Readers have seen this sort of thing before. Offbeat mental states doubling as ingenious narrative devices are all the rage in contemporary cinema: Memento, Groundhog Day, Eternal Sunshine of the Spotless Mind, and the Japanese film Yogen (remade as Premonition). The popularity of the conceit is appropriate given that most of the above are concerned with repetition. These vivid merry-go-rounds only stop spinning when some original sin is uncovered.
Watson's take on the material is clever, convincing and moreish. Christine's life is mundane, but filled with tantalising possibilities: the early chapters fly by as you wonder exactly who to trust. The fun comes from spotting the plot holes that Watson later exploits for all they're worth. Why is Ben untrustworthy? Is Dr Nash's interest purely professional? And where are the social services, or Christine's friends and relations?

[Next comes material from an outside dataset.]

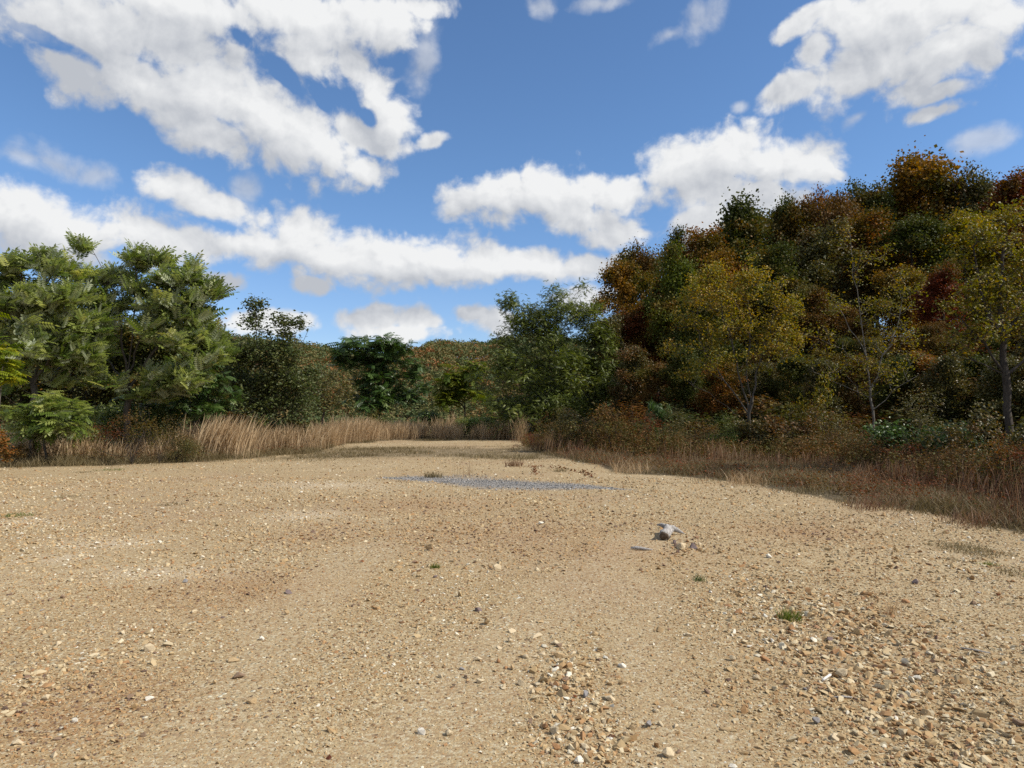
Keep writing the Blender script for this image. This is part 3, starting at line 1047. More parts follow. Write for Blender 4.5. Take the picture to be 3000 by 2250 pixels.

Christine's journal is a smart way to dish out clues, and to provide another layer of uncertainty that cracks like an egg: can she even believe the evidence of her own pen? But as the plot quickens, the need to have Christine reading her way to enlightenment slackens the tension. In the final, violent climax, a character has to dash out for champagne and then conveniently jump into a shower, simply to allow Christine the time to excavate vital information.
The ending feels hurried; a sentimental postscript to the meticulously plotted main event. But these are minor gripes. Before I Go to Sleep is an enjoyable and impressive first novel. Like the best of its thematic predecessors, it is also an affecting moral allegory: don't forget your loved ones. Or else.